Son los míos. Y de una u otra forma les quiero. Aunque ellos no me quieran a mí, aunque siempre les haya resultado una especie rara a la que miran curiosos como se mira a un simio traído de muy lejos: con interés pero con distancia.
No voy a ser arrogante en esto, sobre todo porque no tengo nada claro que tenga razón. De verdad.
Tras esta fachada pública de joven hombre cabreado, de insidioso marcador de la vergüenza ajena, de cronista general del desastre, no se halla más que un tipo con el pelo revuelto, el traje arrugado y la cara desencajada de miedo.
A veces me gustaría ser como vosotros.
¿Que vosotros? Los que gestionáis la vida con la eficacia de un funcionario prusiano mientras que a mí se me atasca en la garganta. Los que sabéis mantener el amor. Los que lográis adaptaros y no perder el trabajo. Los que decís que nada importa y que todo fluye. Los que no os enfadáis ante el televisor. Los que os creéis esta mierda de sistema o los que os creeis protagonistas inexcusables de los tiempos históricos. Los que presumís de hazañas en la oficina o en la barricada. Los que tenéis un sueldo fijo y un futuro. Los que habéis conseguido tener hijos.
A lo mejor estáis en lo cierto. Y yo he errado toda mi vida. Y pienso que sí teníais razones para mirarme raro en el ascensor después de todo.
Hoy no lo sé, ya, a ciencia cierta.
Y en el fondo no está mal sentirse absolutamente prescindible, innecesario y sobrante. De tanto recordarme que no valgo para casi nada al final habéis acabado haciendo que me lo crea.
Sí os pido que aún no cantéis victoria sobre el inadaptado. Aún falta el prólogo, la necesaria aparición de los compañeros de trinchera que te salvan de la carga de los soldados del Imperio Alemán.
Sobre todo porque a pesar de no tenerlo nada claro he visto que no soy el único. Me reconozco en una gloriosa tradición, de la que vosotros desde luego no formáis parte (esto no va por mis queridos lectores, claro).
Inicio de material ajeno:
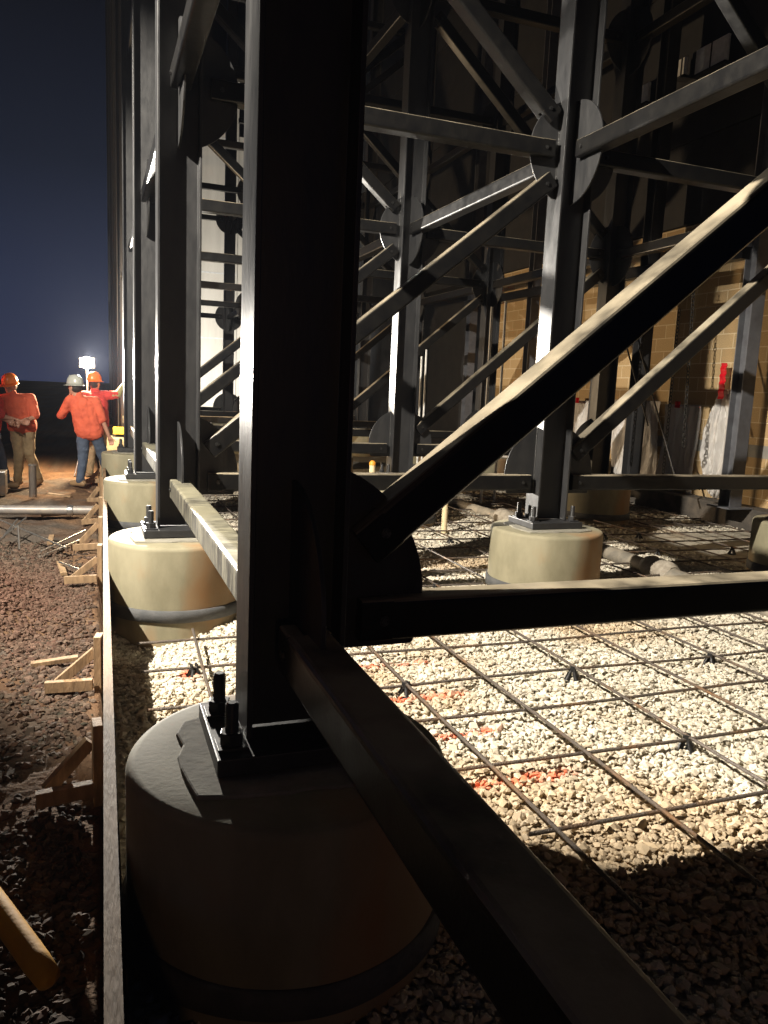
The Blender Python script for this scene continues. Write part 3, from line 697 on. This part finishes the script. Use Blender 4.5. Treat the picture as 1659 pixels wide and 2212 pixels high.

Dejadme que os cite unos cuantos ejemplos. Me reconozco en mi amigo Rodolfo, el mod más mítico de Malasaña. Me reconozco en Dan Tracey y Vic Godard. Me reconozco en los héroes de clase trabajadora de las novelas inglesas de postguerra. Me reconozco en Robert Desnos. Me reconozco en Brion Gysin y Servando Rocha. Me reconozco en Hannah Höch, Mina Loy y Emmy Hennings. Me reconozco en Azcona y en Loren Montatore. Me reconozco en Trocchi y en Portero, porque a ninguno se le ha olvidado jugar.
Me reconozco en quien tira el café encima del invitado emulando a Peter Sellers sin quererlo.
Y sí. A lo mejor todo esto de la gloriosa tradición no es más que una sucia treta con la que pretendo huir del desastre y mantener un poco de ropa seca en el naufragio. O a lo mejor tengo razón, y más que definirme a través de toda esa gente, lo que hago, lo que siento, es que de verdad son de una u otra forma como yo.
La identificación, el reconocimiento, es algo que para algunos escasea. Espero que entiendan a estas alturas por qué somos tan difíciles y a menudo excesivos. Por qué perdemos la compostura y la palabra se nos quiebra como en un agujero de gusano con las condiciones físicas alteradas. Por qué acude a nosotros la intensidad y el dramatismo más de lo que nos gustaría. Por qué no tenemos miedo a partir a bordo del barco de El corazón de las tinieblas. Por qué no le tememos al dolor y a la emocionalidad fuera de juego. Por qué preferimos perder y equivocarnos a no intentarlo. Por qué no nos importa cosernos el pecho las veces que haga falta.
Básicamente por que reconocernos en alguien nos da la fuerza para seguir viviendo, para saber que no estamos solos en medio del gigantesco desastre.
Por eso no preguntamos cuándo acaba la tormenta y sólo buscamos adentrarnos más en ella.
Al fin y al cabo es demasiado pronto para darnos por vencidos. Aún queda demasiada vida por librar.